Monash dogfight: Legal fees bite in protracted battle

MONASH ratepayers are facing the possibility of another $100,000 Supreme Court battle over the classification of a pit bull terrier.

Jade Applebee, of Mount Waverley, is preparing to appeal against a Victorian Civil and Administrative Tribunal decision that backed the council's finding that her dog, Kerser, is a pit bull.

Her last-ditch attempt is expected to cost her and the council thousands of dollars.

Monash mayor Micaela Drieberg said that appeals can only be made on the grounds that there was an error in law.

"We haven't received the paperwork yet so we don't know what the suggested error is," Cr Drieberg said.

The case is unlikely to be heard for several months until after a directions hearing.

This will be the second case Monash Council has fought in the Supreme Court under the state's dangerous-dog law.

The first, against David Dudas and his dog, Rapta, resulted in a $100,000 legal bill after the council lost the case. Cr Drieberg said the council was trying to recover the costs of the Dudas case through the Appeals Cost Board.

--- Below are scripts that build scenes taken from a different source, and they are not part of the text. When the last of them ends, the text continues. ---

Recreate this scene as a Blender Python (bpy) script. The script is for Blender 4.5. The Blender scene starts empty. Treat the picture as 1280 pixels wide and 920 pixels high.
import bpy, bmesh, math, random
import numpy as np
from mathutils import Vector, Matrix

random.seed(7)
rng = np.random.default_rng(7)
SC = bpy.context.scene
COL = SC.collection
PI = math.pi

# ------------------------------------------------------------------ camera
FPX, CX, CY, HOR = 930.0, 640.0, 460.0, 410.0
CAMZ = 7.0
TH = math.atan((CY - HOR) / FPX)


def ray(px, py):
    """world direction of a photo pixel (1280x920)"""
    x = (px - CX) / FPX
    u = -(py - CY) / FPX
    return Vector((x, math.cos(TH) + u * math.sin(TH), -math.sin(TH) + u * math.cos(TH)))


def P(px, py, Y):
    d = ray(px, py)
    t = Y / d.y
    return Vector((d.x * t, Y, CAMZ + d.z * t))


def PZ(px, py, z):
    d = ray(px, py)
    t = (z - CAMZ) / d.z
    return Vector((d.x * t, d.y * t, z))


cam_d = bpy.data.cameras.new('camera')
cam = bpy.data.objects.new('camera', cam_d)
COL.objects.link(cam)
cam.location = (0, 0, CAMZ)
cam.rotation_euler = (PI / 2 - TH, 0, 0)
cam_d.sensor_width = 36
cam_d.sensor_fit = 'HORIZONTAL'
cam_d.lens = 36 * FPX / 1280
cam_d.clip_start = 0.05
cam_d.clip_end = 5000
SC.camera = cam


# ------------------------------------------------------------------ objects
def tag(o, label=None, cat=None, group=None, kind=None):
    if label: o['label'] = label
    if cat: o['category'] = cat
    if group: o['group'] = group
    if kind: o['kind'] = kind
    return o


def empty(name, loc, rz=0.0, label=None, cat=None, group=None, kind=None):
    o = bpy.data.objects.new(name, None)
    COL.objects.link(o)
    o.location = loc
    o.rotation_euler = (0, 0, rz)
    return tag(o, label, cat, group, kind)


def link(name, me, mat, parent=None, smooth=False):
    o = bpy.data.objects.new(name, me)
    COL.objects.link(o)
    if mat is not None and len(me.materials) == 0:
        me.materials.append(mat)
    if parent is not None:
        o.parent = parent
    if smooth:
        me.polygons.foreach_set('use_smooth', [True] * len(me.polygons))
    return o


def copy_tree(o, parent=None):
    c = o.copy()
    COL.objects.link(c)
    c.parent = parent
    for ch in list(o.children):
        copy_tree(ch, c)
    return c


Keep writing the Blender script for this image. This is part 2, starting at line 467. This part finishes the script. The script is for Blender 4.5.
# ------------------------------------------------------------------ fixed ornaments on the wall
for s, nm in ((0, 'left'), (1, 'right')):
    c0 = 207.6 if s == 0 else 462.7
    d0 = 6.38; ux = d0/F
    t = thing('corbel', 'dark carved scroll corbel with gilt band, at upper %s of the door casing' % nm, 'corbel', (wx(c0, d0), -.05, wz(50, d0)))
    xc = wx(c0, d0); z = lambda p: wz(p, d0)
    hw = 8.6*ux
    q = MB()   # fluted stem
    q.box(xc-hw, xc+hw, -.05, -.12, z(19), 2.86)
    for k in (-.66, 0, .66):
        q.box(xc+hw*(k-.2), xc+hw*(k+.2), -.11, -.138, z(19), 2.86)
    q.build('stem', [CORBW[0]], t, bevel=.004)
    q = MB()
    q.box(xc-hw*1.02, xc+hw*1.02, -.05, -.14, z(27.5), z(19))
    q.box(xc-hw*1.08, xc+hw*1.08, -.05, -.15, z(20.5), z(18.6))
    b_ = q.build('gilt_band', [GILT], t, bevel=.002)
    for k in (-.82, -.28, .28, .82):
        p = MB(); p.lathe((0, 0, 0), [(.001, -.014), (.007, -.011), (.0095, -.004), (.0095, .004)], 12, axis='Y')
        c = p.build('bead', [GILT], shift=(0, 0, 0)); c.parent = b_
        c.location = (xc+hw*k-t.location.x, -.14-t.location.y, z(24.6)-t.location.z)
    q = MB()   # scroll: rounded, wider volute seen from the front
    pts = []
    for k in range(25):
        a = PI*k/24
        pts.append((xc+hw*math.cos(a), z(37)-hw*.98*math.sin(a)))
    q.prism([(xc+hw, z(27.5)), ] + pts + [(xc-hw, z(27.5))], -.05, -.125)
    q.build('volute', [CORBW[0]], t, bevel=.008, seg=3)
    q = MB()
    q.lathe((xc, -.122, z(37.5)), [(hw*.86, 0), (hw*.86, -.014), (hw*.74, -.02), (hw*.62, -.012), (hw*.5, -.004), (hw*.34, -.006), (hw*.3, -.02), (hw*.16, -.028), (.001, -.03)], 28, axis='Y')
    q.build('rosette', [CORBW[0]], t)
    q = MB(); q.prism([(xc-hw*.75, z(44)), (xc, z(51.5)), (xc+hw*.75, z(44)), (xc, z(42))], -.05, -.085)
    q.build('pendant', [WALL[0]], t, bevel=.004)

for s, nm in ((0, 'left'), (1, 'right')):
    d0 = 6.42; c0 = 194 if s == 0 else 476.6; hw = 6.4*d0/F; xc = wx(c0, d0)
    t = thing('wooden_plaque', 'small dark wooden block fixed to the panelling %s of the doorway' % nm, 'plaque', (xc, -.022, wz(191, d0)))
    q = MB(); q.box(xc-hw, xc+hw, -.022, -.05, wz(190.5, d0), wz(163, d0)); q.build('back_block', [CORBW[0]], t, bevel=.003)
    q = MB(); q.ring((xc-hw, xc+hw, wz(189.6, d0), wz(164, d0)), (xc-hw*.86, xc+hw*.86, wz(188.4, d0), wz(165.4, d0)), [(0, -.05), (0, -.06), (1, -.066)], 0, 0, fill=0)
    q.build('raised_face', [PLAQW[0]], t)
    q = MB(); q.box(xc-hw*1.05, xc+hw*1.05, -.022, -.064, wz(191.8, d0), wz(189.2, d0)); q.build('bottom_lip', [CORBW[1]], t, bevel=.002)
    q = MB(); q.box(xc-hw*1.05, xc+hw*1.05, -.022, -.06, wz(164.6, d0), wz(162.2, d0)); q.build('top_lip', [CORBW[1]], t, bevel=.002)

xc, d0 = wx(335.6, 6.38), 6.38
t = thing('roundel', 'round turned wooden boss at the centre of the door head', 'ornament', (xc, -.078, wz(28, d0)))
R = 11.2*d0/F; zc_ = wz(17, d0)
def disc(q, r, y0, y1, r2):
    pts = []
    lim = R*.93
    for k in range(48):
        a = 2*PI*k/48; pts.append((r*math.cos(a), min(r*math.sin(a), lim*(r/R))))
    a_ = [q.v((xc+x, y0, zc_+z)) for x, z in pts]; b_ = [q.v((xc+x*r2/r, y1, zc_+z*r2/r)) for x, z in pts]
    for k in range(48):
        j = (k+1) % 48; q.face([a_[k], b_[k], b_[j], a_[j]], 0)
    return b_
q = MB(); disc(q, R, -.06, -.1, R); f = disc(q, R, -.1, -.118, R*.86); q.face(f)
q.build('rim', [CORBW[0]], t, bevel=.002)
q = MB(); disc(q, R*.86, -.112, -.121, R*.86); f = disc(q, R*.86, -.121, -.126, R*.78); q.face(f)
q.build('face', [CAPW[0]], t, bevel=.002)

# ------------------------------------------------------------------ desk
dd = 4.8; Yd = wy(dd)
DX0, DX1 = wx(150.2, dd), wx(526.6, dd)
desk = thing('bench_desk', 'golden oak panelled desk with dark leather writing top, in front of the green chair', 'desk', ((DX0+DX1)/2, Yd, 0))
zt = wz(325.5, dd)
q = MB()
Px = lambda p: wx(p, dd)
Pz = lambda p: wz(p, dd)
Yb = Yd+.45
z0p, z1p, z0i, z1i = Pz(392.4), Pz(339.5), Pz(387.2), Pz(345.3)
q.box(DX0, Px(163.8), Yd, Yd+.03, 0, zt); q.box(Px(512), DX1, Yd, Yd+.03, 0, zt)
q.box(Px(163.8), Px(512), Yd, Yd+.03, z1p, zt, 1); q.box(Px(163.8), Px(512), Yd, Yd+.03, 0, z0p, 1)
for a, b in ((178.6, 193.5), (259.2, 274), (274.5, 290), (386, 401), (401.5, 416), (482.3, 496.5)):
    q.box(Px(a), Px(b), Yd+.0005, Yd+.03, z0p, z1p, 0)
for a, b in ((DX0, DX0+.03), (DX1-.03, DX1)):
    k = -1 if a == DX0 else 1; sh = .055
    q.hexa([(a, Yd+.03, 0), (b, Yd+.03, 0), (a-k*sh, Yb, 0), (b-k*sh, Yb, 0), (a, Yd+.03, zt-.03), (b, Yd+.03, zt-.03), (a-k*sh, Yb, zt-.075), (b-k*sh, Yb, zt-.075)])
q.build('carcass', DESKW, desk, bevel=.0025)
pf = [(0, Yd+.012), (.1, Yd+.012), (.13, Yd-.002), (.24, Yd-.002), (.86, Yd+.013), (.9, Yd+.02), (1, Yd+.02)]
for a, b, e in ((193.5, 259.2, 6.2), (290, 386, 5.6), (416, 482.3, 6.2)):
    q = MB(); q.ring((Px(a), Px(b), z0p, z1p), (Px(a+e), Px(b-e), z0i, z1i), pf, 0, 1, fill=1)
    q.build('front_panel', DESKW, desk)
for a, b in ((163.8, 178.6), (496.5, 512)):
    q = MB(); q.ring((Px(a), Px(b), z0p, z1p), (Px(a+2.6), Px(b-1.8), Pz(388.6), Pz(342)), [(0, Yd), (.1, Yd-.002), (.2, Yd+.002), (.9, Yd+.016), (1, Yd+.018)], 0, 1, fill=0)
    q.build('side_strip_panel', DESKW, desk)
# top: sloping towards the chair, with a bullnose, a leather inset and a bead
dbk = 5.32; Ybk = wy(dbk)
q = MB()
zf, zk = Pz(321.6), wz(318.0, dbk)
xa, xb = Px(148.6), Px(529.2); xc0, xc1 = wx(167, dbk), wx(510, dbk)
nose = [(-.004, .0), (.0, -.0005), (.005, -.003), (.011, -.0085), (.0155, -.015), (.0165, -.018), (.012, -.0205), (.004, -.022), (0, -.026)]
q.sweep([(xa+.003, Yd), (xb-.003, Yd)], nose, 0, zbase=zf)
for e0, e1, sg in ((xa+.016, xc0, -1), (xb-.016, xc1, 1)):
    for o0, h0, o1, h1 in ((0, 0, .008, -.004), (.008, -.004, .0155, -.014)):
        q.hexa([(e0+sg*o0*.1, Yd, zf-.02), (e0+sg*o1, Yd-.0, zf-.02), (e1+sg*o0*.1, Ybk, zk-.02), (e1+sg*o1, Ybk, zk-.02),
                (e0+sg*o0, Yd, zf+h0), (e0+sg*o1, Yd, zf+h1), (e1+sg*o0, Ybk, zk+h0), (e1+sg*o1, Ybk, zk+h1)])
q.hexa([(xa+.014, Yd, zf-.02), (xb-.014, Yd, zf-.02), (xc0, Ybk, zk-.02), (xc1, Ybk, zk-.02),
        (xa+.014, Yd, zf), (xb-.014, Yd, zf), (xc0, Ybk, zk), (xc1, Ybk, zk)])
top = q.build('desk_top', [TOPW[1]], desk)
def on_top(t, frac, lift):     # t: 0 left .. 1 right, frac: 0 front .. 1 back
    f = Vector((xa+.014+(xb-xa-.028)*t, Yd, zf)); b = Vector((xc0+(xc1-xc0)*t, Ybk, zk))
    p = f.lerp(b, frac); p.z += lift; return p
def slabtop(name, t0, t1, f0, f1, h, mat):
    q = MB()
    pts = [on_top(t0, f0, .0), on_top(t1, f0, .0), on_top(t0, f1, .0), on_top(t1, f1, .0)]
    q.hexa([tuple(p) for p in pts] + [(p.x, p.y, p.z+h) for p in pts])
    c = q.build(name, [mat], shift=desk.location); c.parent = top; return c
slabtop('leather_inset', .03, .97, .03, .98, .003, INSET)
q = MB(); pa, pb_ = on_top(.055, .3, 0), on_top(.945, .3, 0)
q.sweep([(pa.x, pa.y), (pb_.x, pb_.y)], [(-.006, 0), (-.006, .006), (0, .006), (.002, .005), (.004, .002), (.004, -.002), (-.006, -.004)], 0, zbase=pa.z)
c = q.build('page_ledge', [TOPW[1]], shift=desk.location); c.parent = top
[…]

"We're very keen for the government to change the legislation so councils don't have to carry so much legal responsibility," she said.

"We're willing to play a role in protecting the community, but we need more support."

Under changes to Victoria's dangerous-dog legislation, councils have the power to seize unregistered, restricted breed dogs and destroy them if they are found to match the standard characteristics of the breed.

In December last year, Ms Applebee's dog was seized by the council after it was found in a neighbour's backyard. Ms Applebee, who maintains her unregistered dog is an American Staffordshire terrier cross, rejected the council's finding and sought to overturn it at the Victorian Civil and Administrative Tribunal.

After a two-day hearing, which included a physical inspection of the dog at the RSPCA in Burwood, VCAT deputy president Heather Lambrick upheld the council's decision.

"The overall impression of Kerser is one of compliance. He may not be a perfect example of a pit bull. However, such a dog probably does not exist," Ms Lambrick said.

"Even in the areas where he does not meet the standard to a substantial degree, he meets the standard to some degree and importantly in the areas of musculature and strength."